There is a story for me behind this book, meandering though it may be.

Thirty years ago, while foraging around an old bookstore in Catskill, New York, I stumbled across three large cardboard boxes filled with alphabetically ordered file folders with handwritten labels of typefaces. All the folders contained sample sheets and sketches of a particular typeface. I was thrilled when I learned the boxes had belonged to Clarence Pearson Hornung (1899–1997). He was a trademark and industrial designer of some renown—who, as author of many design books in and out of print, must be thanked for his invaluable contributions to our knowledge and practice of graphic design. I owned a number of Hornung's books, including, at the time, an important historical overview of American Graphic Art. co-authored with Fridolf Johnson (1905-88), an illustrator, calligrapher, printer, historian and executive editor of American Artist magazine

Many famous trademarks and symbols from the mid-20th century were either inspired or liberally drew from Hornung's work, or were designed by him.

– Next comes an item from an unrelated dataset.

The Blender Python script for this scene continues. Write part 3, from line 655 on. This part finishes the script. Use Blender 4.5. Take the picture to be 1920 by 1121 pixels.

An anecdote: During a patent review of the then, new U.S. Civil Defense Fallout Shelter symbol, it was noted that the design originally appeared in Hornung's Handbook. Thus the scarily ubiquitous sign was inspired by his obsessive passion for collecting and categorizing all manner of graphic design and illustrative material, from type to ceramic tiles. I knew about the latter because a friend had purchased a collection of the tiles from Hornung. He was then pretty old at the time, not long for this world, as it turned out, and had been divesting his well-documented holdings—most of it quite rare by today's standards.

As a practitioner and designer for American Typographers, Hornung created colophons and other book-related materials for Book League of America, Farrar & Rinehart and Vauguard Press. He supplemented this work with book designs for Harper and Row, as well as The Metropolitan Museum of Art in New York City. His Handbook of Designs and Devices was first published in 1932, subtitled 1836 Basic Designs and Their Variations Drawn and Cassified by One of America's Foremost Industrial and Graphic Designers. The exhaustive study contains almost every essential geometric configuration and shows how each evolved into others. About his methodology, Hornung wrote: "It is obvious from the organic plan and arrangement of the plates [images in the book], that the classification of designs is built upon the construction of the elements themselves, and not upon their symbolism. This approach may seem strange to many readers, but the author [third person] has chosen a geometric order deliberately."

In explaining why he authored this volume, Hornung stated, "Hundreds of volumes devoted to the study and application of designs have been published during the last few decades," but each one was beyond the financial means of a student. His goal was to make an affordable compendium. He succeeded.

"The use of over eighteen hundred illustrations appearing in this volume has resulted from a close study of those art cultures of the past wherein the geometric and abstract phase of design have been dominant," he wrote. "The matter of correct nomenclature has presented many unsuspected difficulties. [N]ot only is there a wide divergence of opinion depending upon books consulted, but in many cases there were no accepted terms whatever." Hornung's Handbook tries to address this "vexatious problem in a most direct manner." What I found invaluable were his taxonomies on the cross and swastika.

For designers who use shapes, patterns and do-dads in their work, this book remains the quintessential guide. It is also fascinating to learn the numerous ways that images, signs and symbols are so common to design in general, are so variously named as they evolve from one form to another.